- Problem description
Open with the line that has "Reconstruct this image"; close with the line that has "bgn.inputs['Strength'].default_value = 1.3". Retype those lines exactly, images excluded.

(Scripts that build scenes)
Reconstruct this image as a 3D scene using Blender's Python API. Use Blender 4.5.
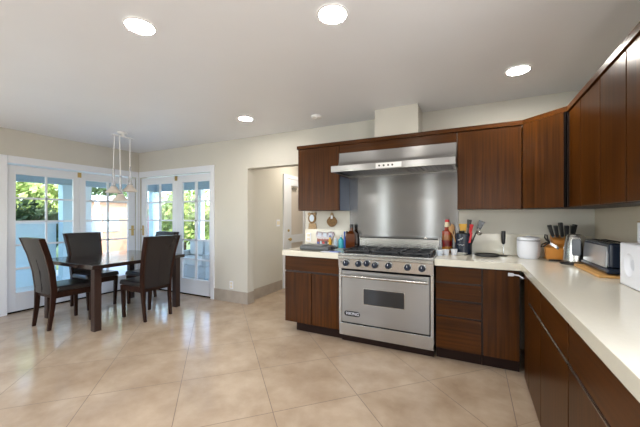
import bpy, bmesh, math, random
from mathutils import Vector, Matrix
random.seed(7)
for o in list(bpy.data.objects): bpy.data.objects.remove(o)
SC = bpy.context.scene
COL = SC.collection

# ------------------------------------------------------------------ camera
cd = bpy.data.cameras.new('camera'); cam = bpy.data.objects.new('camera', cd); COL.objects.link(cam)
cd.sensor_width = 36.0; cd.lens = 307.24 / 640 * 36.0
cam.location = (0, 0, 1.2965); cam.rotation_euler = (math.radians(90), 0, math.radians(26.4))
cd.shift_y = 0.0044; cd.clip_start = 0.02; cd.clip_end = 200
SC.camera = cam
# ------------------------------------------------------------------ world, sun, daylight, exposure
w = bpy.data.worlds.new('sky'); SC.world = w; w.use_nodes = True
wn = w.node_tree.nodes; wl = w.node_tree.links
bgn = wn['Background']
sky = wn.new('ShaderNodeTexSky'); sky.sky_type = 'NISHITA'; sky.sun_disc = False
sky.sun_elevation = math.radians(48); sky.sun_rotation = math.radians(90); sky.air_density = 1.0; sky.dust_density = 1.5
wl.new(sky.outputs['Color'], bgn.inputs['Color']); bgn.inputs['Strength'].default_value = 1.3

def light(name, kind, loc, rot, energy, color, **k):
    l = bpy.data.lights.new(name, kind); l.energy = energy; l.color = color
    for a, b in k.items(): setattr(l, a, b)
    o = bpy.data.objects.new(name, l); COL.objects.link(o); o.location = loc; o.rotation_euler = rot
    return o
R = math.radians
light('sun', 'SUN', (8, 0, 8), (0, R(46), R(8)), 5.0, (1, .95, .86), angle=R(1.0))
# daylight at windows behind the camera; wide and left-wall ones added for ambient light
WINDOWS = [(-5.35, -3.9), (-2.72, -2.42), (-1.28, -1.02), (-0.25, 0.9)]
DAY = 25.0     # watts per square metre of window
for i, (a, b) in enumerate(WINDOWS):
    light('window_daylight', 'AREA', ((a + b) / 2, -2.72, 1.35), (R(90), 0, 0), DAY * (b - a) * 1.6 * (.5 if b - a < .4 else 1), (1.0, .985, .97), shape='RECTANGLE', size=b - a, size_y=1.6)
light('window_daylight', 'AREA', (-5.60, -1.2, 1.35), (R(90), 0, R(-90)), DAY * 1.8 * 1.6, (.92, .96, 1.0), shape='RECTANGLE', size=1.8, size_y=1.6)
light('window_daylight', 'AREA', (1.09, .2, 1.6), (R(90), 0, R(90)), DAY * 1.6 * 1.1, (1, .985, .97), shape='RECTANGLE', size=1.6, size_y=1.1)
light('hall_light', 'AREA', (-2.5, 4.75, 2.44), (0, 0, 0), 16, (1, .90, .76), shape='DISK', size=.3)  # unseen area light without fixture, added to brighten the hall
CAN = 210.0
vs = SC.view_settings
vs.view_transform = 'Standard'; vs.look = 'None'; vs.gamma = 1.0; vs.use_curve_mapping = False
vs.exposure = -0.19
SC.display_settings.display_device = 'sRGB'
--
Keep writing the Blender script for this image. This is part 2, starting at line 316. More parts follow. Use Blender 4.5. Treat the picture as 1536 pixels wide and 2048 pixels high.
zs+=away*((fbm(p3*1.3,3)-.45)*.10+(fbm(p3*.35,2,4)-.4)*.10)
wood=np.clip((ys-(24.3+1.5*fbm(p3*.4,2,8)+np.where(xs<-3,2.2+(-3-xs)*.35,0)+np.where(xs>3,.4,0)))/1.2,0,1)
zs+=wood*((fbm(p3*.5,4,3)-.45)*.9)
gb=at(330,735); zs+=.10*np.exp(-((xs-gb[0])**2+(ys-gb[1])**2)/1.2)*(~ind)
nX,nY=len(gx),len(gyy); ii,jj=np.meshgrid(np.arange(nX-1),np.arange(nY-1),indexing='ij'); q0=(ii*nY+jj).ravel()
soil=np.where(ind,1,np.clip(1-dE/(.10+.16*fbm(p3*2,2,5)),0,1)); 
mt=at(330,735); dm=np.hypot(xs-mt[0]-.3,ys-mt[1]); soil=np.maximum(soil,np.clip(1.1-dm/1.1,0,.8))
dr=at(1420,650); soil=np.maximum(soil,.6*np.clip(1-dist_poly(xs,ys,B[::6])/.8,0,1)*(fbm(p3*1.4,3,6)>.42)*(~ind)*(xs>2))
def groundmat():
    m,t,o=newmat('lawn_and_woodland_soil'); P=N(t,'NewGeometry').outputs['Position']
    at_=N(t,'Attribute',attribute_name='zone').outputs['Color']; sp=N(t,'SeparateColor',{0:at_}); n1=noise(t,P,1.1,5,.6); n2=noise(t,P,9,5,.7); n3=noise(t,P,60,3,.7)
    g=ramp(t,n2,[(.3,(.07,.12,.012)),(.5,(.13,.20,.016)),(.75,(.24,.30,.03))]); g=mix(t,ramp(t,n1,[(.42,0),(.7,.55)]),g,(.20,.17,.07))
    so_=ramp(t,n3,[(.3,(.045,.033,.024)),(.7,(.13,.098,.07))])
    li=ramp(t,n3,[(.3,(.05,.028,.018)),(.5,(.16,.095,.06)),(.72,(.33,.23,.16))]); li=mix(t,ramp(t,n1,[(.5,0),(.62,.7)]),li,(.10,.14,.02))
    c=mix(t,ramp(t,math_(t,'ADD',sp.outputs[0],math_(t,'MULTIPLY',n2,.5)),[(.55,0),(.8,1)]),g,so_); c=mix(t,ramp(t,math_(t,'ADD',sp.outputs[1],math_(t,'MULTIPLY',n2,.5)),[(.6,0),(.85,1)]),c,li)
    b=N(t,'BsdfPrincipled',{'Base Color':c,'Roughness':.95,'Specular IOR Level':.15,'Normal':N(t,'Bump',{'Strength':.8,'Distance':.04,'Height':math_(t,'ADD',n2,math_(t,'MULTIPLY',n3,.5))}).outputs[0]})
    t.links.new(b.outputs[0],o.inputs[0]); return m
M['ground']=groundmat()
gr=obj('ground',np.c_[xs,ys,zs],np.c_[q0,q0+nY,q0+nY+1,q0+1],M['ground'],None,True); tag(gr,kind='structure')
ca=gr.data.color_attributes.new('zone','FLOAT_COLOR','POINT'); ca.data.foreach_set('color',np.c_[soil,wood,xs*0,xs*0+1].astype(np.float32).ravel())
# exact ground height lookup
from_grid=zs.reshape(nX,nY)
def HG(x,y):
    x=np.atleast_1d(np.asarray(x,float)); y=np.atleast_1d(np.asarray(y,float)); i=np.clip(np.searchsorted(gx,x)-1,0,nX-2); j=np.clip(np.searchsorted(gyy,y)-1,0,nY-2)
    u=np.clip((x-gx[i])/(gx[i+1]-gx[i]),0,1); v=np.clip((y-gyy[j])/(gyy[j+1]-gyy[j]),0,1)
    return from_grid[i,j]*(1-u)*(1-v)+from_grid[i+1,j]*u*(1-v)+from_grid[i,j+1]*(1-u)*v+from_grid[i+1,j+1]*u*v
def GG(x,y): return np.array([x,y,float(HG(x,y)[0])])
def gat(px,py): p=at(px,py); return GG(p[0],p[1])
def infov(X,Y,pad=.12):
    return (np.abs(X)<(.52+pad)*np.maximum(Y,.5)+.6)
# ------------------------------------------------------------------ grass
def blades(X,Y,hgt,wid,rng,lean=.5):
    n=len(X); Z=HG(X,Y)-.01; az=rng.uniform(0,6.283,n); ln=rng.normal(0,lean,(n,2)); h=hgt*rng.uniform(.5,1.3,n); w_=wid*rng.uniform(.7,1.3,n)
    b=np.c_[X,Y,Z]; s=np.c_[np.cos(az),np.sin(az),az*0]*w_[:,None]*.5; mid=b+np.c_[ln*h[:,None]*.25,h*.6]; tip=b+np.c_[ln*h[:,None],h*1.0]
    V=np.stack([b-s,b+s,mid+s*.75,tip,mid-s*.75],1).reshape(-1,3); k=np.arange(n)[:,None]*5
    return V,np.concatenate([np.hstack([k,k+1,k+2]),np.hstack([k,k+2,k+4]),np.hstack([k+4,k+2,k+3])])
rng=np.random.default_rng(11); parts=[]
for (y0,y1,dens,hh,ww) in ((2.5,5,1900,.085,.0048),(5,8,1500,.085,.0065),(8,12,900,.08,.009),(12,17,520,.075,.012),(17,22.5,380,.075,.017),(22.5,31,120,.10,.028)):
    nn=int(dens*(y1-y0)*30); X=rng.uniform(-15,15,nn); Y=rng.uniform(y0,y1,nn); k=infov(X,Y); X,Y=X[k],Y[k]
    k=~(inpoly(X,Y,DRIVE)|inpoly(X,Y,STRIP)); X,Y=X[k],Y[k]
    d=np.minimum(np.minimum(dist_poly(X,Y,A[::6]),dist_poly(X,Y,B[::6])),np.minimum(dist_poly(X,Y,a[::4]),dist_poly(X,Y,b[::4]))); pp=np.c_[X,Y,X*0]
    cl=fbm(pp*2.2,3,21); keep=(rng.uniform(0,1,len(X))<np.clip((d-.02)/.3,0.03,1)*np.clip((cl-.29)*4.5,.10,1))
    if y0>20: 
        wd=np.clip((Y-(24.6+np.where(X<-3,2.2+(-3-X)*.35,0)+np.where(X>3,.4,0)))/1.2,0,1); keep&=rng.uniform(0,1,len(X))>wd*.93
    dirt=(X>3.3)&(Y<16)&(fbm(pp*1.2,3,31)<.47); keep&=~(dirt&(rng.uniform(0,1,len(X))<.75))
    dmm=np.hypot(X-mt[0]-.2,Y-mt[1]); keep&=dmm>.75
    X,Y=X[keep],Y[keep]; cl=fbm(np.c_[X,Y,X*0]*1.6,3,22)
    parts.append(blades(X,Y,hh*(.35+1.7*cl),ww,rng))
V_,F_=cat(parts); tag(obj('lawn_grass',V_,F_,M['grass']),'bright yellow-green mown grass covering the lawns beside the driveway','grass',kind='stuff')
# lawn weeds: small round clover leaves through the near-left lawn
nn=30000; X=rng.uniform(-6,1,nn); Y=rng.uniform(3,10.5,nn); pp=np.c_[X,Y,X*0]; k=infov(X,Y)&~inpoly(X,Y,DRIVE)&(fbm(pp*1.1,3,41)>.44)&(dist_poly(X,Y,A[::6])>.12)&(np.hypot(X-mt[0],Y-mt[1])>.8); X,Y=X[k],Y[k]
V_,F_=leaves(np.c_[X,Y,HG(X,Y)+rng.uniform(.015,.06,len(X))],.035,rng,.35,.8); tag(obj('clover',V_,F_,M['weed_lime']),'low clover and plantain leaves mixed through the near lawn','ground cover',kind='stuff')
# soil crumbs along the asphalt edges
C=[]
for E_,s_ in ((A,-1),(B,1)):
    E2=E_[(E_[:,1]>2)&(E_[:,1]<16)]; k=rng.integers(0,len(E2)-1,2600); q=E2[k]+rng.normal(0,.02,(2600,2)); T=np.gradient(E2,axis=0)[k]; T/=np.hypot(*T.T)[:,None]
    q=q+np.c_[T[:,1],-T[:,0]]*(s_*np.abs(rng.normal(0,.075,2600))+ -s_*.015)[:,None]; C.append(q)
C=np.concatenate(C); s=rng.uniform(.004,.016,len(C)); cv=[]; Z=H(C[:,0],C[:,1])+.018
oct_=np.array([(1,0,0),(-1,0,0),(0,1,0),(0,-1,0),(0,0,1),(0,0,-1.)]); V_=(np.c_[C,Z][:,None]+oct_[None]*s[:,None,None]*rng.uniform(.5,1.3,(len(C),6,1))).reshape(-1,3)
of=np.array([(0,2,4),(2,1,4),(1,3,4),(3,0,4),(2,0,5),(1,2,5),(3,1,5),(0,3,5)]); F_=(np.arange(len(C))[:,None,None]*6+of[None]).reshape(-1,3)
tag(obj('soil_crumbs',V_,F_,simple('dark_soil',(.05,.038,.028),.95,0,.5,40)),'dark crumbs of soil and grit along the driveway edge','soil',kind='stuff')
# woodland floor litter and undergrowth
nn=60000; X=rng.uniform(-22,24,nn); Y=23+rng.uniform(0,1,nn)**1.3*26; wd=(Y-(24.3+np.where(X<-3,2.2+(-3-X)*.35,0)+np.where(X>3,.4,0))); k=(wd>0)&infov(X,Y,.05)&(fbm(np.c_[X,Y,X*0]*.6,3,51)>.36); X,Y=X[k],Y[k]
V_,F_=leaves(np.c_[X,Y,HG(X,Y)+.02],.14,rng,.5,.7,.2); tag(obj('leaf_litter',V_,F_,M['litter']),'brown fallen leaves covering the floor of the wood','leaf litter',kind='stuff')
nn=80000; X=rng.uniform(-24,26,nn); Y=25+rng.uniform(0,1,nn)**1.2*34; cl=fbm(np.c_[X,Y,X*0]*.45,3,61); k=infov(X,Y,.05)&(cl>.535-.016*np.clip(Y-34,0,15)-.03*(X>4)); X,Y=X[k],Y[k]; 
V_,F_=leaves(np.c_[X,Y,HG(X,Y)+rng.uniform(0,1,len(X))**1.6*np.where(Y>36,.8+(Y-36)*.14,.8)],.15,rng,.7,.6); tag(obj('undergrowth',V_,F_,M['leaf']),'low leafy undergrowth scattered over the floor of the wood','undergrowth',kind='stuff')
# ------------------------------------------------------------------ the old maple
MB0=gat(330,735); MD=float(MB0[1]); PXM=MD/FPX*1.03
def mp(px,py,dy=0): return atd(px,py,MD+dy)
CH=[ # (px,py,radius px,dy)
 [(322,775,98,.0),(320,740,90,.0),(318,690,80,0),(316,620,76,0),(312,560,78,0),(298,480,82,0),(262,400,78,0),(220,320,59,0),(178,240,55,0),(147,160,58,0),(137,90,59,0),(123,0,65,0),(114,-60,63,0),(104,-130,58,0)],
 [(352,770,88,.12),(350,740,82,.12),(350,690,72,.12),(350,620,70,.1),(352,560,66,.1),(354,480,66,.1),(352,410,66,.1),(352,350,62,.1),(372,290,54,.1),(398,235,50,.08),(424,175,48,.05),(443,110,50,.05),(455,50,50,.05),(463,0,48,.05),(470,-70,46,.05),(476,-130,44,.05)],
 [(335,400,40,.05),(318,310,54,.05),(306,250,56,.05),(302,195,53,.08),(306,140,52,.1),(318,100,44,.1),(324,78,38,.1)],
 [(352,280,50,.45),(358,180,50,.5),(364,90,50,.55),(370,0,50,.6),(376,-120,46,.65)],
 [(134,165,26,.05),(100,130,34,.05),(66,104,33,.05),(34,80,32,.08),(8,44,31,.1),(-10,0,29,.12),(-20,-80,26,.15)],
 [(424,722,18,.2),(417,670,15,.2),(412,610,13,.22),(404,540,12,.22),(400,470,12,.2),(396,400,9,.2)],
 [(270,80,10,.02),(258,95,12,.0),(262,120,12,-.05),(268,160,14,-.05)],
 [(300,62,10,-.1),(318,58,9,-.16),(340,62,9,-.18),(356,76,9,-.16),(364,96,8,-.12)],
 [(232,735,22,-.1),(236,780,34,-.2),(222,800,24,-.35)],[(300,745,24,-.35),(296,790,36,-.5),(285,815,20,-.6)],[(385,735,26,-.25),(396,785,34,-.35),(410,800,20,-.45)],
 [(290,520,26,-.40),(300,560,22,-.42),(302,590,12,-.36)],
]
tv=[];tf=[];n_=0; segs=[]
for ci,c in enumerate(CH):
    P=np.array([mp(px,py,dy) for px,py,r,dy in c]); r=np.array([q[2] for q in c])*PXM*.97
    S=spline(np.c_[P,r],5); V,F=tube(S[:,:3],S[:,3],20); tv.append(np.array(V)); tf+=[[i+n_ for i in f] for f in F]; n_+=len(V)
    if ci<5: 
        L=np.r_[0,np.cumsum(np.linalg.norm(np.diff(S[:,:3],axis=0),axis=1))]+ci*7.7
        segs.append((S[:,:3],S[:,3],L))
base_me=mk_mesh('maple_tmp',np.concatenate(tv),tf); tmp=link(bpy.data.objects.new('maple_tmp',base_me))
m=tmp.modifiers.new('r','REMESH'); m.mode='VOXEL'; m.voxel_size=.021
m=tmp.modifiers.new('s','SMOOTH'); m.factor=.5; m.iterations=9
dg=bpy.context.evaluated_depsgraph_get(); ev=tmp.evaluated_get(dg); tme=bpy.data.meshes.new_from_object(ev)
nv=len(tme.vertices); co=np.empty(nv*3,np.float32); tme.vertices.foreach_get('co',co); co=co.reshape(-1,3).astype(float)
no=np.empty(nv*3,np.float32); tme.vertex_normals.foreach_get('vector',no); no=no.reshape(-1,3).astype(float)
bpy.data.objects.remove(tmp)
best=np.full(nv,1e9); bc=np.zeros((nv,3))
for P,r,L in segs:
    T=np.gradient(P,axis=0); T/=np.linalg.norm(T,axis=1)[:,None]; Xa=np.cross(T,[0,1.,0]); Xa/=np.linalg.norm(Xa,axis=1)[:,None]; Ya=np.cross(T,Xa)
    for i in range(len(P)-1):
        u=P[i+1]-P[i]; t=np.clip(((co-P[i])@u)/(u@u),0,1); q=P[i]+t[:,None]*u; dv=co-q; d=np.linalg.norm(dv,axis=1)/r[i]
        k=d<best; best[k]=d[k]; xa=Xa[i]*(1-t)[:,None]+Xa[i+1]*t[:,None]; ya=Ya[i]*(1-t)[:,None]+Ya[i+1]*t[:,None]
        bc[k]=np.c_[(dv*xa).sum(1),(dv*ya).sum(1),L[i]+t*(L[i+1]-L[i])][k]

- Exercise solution
Reconstruct this image as a 3D scene using Blender's Python API. Use Blender 4.5.
import bpy, bmesh, math, random
from mathutils import Vector, Matrix
random.seed(7)
for o in list(bpy.data.objects): bpy.data.objects.remove(o)
SC = bpy.context.scene
COL = SC.collection

# ------------------------------------------------------------------ camera
cd = bpy.data.cameras.new('camera'); cam = bpy.data.objects.new('camera', cd); COL.objects.link(cam)
cd.sensor_width = 36.0; cd.lens = 307.24 / 640 * 36.0
cam.location = (0, 0, 1.2965); cam.rotation_euler = (math.radians(90), 0, math.radians(26.4))
cd.shift_y = 0.0044; cd.clip_start = 0.02; cd.clip_end = 200
SC.camera = cam
# ------------------------------------------------------------------ world, sun, daylight, exposure
w = bpy.data.worlds.new('sky'); SC.world = w; w.use_nodes = True
wn = w.node_tree.nodes; wl = w.node_tree.links
bgn = wn['Background']
sky = wn.new('ShaderNodeTexSky'); sky.sky_type = 'NISHITA'; sky.sun_disc = False
sky.sun_elevation = math.radians(48); sky.sun_rotation = math.radians(90); sky.air_density = 1.0; sky.dust_density = 1.5
wl.new(sky.outputs['Color'], bgn.inputs['Color']); bgn.inputs['Strength'].default_value = 1.3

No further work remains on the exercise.